History
After Simon & Garfunkel split in 1970, Simon taught songwriting classes at New York University during the summer of 1971. Among the students he taught were the Roche Sisters, Maggie and Terre, and singer-songwriter Melissa Manchester who remembers that as a teacher, Simon was nervous. He listened to the students' songs and offered suggestions and criticism, often dissecting the lyrics and drawing comparisons with his own work, while offering autobiographical insights into how his own work progressed and his sources of inspiration.
Simon then traveled to San Francisco to record some demos, and began to work with different musical styles with the purpose of releasing a solo album. Paul Simon was, musically, a direct follow-up from his work with Art Garfunkel. The song writing quality revealed on some of the tunes from the album Bridge over Troubled Water (for example, "The Only Living Boy in New York" or "Song for the Asking") was now extended and combined with a new appreciation for the album as a complete and single work of art. Part of these achievements were due to the experiments with new sounds for Simon, including latin music, jazz, blues, and also reggae, with the song "Mother and Child Reunion" (recorded in Kingston, Jamaica, becoming one of the first attempts on this genre by a white musician. Guest musicians on the record included Stephane Grappelli, Ron Carter, and Airto Moreira.
Lyrically, the album was particularly notable for its inclusion of many autobiographical elements.

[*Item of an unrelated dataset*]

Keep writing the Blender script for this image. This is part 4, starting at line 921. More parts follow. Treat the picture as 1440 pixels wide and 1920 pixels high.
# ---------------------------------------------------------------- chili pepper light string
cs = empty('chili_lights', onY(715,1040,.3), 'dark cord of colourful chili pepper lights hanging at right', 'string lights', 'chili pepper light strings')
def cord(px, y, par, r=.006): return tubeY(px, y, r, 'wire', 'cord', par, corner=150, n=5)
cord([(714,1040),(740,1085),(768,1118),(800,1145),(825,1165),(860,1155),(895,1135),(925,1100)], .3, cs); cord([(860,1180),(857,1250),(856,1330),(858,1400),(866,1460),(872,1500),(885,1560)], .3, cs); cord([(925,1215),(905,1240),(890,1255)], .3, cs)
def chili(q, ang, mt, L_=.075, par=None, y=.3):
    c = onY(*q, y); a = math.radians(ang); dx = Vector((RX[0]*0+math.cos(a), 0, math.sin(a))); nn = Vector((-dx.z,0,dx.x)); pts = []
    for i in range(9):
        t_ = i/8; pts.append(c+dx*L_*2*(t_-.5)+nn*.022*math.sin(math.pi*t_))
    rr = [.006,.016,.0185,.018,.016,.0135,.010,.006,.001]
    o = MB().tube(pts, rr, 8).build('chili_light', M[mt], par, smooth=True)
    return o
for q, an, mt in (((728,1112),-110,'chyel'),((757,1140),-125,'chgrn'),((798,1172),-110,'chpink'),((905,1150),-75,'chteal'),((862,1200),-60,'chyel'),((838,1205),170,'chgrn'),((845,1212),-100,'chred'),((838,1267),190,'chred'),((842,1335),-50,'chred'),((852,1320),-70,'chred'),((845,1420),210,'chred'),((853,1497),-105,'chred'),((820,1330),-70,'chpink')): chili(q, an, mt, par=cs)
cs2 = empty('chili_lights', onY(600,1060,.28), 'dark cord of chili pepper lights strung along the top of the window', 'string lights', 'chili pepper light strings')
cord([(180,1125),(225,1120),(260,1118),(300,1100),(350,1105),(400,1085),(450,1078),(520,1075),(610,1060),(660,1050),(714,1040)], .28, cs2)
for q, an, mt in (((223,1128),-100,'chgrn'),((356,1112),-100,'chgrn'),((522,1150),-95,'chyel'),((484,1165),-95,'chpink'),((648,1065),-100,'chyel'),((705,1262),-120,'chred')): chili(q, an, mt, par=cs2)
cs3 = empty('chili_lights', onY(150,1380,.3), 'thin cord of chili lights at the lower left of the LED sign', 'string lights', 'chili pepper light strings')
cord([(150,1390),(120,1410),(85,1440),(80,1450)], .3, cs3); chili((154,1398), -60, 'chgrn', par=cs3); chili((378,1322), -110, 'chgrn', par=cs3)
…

Several songs on the album make reference directly or indirectly to his rocky marriage to Peggy (née Harper), which ended in divorce in 1975. Troubles with the marriage figure prominently on songs such as "Run That Body Down" (in which both "Paul" and "Peg" are mentioned by name) and "Congratulations". Other themes include drugs and adolescence, especially in urban areas.
The songs "Mother and Child Reunion" and "Me and Julio Down By the Schoolyard", and Simon's enlistment of Airto Moreira's percussion and the Andean music group Los Incas, prefigure the fascination Simon had with world music, particularly exemplified on Graceland.
The album topped the charts in the United Kingdom, Japan and Norway, and reached No. 4 on the U.S. Billboard Pop Albums. In 1986, it was certified platinum.